Sections 148.01 to 148.0.25 govern municipalities’ jurisdiction over demolition of buildings on their territories. It is important to understand the process leading to the awarding of a demolition permit, which differs from that for a construction permit.

In Montreal, for example, the demolition bylaw (No. CA-24-007) calls for a notice period so that citizens can contest a proposed demolition before a decision committee, as well as an arbitration process whereby anyone who is not satisfied—either the person who applied for the permit or someone who contested it—can appeal the committee’s decision before the borough or city council.

Note as well that since 2004, municipalities have had increased powers to demand maintenance of and repairs to decrepit or dilapidated buildings (Act Respecting Land-Use Planning and Development, Section 145.41; e.g., City of Montreal, Bylaw 07-034 – Bylaw Concerning Building Maintenance), in addition to their existing powers over building sanitation and maintenance (e.g., City of Montreal, Bylaw 03-096 – Bylaw Concerning the Sanitation and Maintenance of Dwelling Units).

Municipalities often lack the financial, technical and professional resources to properly monitor heritage conservation. As the case of the Saint-lsidore convent—a historic monument cited by the City of Montreal in 1990 and demolished on June 6, 1996, against the recommendation of its advisory committee—demonstrates, public authorities are not obligated to accept committee advice.

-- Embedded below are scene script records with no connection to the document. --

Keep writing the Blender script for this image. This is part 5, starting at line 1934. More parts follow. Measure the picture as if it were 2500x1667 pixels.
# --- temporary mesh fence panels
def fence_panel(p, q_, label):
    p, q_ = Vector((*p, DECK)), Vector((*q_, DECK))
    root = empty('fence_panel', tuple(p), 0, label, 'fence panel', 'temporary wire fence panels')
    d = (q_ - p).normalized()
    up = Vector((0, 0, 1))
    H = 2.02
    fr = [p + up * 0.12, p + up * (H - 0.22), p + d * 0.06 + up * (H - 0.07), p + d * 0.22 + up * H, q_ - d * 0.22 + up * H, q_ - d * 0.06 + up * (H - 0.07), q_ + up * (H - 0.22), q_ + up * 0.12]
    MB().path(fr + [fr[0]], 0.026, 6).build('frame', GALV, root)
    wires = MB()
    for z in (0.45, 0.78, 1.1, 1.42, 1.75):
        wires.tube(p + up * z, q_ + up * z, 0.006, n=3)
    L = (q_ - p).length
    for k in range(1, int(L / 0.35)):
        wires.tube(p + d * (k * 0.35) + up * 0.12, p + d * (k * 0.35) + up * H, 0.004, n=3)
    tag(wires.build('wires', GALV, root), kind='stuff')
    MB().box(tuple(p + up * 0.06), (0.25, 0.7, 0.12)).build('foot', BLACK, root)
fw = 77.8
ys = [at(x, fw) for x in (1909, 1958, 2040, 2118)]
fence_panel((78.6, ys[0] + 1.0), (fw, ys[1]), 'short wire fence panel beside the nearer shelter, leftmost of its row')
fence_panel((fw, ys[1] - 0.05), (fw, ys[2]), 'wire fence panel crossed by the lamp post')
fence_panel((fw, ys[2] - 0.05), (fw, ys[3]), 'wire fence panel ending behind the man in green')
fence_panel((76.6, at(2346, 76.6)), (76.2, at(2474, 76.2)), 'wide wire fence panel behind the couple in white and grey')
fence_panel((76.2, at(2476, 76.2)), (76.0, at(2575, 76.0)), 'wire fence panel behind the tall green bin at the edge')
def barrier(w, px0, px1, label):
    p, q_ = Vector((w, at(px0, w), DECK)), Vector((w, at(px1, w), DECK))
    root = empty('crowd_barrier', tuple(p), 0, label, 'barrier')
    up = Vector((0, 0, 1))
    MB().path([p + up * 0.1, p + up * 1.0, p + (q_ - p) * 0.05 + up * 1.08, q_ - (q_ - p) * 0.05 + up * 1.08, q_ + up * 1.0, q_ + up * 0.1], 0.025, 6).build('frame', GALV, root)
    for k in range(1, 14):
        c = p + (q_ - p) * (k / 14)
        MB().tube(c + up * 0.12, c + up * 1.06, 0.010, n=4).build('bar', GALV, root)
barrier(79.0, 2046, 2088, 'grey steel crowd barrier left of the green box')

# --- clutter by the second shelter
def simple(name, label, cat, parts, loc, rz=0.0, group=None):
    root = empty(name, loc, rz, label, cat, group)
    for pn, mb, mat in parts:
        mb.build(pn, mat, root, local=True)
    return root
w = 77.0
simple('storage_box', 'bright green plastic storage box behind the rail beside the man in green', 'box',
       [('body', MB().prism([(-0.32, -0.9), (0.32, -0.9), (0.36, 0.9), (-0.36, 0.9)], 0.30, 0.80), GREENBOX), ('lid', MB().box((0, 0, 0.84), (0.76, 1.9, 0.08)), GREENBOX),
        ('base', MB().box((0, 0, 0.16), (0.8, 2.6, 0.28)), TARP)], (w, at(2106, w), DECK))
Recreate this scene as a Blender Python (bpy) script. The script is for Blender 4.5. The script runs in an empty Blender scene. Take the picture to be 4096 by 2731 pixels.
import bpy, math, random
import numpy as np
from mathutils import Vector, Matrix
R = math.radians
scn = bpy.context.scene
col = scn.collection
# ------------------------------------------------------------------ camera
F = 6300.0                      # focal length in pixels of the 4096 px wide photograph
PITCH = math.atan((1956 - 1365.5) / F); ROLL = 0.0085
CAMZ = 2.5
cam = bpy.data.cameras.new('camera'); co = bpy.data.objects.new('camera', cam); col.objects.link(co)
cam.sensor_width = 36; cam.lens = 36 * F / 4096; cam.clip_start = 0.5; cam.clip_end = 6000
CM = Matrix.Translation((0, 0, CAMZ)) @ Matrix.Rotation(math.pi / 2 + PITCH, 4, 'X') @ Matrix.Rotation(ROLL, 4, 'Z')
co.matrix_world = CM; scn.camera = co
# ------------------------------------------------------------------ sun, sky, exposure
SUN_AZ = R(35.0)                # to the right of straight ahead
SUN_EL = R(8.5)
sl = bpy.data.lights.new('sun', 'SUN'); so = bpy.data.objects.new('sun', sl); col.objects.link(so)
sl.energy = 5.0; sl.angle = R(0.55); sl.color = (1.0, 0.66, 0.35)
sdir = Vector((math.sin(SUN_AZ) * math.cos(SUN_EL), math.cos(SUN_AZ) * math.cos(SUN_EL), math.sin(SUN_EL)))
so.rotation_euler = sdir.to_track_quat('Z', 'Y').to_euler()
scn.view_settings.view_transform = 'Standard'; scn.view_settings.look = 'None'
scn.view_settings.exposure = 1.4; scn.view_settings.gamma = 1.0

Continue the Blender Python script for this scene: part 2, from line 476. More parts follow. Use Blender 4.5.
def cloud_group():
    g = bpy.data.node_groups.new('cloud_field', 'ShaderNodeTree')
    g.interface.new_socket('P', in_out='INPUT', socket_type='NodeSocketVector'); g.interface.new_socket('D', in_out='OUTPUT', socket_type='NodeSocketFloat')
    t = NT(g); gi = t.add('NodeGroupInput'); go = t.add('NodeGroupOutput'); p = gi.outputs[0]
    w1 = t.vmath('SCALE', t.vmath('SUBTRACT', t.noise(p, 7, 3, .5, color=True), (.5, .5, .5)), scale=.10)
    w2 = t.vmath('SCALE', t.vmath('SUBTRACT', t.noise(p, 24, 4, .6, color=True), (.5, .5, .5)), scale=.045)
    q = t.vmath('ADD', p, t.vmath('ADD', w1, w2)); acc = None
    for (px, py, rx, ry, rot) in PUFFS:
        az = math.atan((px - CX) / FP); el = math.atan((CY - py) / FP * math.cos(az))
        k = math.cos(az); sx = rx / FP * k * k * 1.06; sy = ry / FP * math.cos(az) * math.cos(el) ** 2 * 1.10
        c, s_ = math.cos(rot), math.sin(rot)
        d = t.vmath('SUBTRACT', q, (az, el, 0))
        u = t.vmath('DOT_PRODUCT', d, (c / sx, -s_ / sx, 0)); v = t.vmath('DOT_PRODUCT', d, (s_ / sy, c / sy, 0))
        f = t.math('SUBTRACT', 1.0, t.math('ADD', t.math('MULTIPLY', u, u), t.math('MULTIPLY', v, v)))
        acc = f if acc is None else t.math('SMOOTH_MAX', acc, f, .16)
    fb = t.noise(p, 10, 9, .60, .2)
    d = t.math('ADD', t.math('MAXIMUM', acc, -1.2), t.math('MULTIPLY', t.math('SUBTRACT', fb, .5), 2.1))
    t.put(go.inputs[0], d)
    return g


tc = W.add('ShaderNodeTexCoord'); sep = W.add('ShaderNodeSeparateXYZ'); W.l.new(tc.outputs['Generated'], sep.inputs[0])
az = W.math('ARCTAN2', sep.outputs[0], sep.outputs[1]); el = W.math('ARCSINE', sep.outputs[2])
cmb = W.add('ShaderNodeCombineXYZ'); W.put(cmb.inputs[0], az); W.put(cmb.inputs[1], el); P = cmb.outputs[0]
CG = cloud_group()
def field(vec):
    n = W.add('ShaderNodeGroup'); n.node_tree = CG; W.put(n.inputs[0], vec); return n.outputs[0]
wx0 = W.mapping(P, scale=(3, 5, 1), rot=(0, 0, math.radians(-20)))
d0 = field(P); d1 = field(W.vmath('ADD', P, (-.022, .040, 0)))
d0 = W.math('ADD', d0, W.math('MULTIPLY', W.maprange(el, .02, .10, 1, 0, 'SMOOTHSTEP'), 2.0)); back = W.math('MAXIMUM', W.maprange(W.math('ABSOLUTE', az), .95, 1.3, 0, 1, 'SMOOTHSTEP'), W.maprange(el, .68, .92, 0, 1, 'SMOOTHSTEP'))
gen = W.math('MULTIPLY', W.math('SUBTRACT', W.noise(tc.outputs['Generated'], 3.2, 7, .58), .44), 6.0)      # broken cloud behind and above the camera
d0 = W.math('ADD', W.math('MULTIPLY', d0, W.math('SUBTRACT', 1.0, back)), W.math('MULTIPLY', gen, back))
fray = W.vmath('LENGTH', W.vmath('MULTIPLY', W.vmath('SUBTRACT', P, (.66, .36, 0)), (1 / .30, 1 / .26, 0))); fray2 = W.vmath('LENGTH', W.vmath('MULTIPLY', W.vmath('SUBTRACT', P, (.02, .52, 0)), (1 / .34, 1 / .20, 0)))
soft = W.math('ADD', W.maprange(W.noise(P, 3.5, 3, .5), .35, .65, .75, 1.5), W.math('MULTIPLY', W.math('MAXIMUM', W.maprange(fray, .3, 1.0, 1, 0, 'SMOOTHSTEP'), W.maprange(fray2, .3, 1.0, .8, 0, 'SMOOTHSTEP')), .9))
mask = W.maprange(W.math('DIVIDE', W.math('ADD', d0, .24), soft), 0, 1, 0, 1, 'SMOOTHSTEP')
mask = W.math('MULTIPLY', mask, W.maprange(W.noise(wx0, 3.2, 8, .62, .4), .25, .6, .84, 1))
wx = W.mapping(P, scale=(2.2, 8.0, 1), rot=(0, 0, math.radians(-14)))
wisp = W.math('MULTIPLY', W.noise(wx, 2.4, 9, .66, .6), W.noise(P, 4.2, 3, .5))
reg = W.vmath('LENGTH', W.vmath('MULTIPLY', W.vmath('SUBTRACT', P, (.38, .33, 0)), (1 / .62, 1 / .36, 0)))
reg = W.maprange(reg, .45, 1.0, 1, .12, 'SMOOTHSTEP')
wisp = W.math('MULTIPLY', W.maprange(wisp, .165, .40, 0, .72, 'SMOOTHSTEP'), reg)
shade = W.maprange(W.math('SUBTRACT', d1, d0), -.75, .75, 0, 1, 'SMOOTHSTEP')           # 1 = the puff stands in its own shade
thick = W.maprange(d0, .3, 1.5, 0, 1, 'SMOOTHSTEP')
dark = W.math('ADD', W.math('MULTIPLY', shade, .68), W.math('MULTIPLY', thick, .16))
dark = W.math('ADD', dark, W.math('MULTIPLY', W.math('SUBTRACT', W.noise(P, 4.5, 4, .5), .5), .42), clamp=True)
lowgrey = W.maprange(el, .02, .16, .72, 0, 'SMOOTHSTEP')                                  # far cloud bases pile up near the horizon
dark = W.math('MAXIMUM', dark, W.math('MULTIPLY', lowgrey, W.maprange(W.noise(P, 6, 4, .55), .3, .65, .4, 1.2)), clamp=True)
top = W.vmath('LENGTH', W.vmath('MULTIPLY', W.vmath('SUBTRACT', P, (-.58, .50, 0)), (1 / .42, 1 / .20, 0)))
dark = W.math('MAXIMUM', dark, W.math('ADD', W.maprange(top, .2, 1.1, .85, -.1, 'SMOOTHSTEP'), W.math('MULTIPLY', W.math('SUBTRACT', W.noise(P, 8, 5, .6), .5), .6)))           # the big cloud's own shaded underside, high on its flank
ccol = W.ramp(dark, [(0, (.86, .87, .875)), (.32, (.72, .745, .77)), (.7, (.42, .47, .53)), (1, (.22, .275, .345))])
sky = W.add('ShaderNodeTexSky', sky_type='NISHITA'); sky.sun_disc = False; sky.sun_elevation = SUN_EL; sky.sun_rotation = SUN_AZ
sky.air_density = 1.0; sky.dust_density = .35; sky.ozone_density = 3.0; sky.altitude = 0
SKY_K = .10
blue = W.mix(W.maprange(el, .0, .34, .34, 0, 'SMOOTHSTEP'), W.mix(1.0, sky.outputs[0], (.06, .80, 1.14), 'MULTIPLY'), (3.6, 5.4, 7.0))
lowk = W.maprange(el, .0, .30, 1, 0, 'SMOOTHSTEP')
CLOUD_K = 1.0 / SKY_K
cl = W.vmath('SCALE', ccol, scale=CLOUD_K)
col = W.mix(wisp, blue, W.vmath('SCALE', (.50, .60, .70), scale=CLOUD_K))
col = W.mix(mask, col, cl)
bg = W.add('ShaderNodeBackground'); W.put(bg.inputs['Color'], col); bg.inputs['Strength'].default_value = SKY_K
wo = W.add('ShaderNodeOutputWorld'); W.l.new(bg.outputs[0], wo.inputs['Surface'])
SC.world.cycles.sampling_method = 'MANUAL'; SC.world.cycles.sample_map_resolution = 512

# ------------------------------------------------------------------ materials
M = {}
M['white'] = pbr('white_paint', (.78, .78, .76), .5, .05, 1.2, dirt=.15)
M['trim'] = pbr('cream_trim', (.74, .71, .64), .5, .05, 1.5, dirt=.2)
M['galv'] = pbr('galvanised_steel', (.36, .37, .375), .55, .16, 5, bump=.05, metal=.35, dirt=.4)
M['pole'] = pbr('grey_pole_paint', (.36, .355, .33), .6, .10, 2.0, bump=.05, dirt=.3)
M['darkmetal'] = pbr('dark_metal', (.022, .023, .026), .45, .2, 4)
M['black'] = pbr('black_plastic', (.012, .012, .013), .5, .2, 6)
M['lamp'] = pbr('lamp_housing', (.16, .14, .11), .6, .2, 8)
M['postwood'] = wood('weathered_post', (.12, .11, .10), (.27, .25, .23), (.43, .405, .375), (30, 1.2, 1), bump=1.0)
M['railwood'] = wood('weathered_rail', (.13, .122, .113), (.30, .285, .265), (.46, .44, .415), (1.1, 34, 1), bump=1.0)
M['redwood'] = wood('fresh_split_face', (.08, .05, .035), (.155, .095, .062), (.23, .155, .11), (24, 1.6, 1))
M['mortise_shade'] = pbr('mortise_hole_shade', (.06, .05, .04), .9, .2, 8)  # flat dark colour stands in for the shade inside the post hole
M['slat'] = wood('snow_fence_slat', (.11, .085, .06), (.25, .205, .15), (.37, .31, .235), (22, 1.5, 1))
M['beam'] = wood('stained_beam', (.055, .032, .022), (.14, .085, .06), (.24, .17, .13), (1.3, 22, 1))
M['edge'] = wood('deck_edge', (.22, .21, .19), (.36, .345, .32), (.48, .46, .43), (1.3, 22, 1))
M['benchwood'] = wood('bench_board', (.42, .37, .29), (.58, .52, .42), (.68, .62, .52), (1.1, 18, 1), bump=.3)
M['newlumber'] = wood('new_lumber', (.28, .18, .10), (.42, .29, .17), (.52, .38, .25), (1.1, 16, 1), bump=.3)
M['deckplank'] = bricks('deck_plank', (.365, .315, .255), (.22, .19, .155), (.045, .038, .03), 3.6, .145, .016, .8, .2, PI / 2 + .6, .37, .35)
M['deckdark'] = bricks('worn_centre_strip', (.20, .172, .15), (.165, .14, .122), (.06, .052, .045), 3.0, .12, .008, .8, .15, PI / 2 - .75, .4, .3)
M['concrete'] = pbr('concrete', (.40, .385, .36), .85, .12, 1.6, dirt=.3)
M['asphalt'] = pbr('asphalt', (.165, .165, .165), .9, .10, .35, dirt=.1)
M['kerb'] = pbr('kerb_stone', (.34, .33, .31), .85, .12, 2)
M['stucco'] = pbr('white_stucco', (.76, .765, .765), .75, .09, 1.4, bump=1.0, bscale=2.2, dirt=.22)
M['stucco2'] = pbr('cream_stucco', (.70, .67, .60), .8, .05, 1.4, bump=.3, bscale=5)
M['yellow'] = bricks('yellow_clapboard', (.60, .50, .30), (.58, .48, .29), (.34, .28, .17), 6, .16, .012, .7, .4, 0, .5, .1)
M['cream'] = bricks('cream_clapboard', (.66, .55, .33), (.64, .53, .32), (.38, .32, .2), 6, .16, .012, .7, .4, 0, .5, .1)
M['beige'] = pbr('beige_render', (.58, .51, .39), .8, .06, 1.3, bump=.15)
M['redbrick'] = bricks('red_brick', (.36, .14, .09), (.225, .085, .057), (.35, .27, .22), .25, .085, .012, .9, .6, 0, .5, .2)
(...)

Due to a lack of political will, property owners’ rights supersede the collective interest. Furthermore, the absence of planning measures and of public consultation mechanisms is harmful to heritage, because proposals are examined piecemeal. Despite all of this, the local level is still the place where citizens can have the greatest effect—by, for example, asking their city or borough councillor to intervene. The heritage conservation tools described above, city and borough councillors, community groups and local newspapers are all powerful means for building engagement.